WOW! Today was so exciting. Visiting the LHCb (Large Hadron Collider Beauty) detector (it is part of the LHC and is being used to find b particles, which means particles that contain the beauty quark).

This amazing detector is so large and includes many parts. The amazing part is that it is trying to detect these particles that only last for a manner of pico seconds (about a million of a millionth of a second or 0.000000000001 s). The system includes a giant magnet, VeLo (which measures the distance between the collision point of the proton beam and the point where the beauty quarks decay, to an accuracy of a 100th of a millimetre), Cherenkov detectors, trackers (inner and outer), electromagnetic calorimeters and a muon detection system.

From the 10 million proton collisions every second, LHCb records the data from just 2000. By studying the slight difference in decay between the beauty quark and its antiparticle to unpreceded precision, LHCb is shedding light on one of the Universe's most fundamental mystery, The Big Bang.
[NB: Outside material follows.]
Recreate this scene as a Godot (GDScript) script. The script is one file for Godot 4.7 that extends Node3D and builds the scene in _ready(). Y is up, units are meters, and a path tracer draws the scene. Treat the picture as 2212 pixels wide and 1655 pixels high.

LHCb is on the lookout for signs of a whole new family of particles that could make up some of the dark matter that pervades the Universe. This mystery matter makes galaxies spin faster than expected and deviates the light from stars.

At the moment cosmic rays provide the team with small amounts of data to callibrate the experiment. Hopefully in October, when the LHC is reactivated, there will be a lot more data and information to provide about these amazing particles!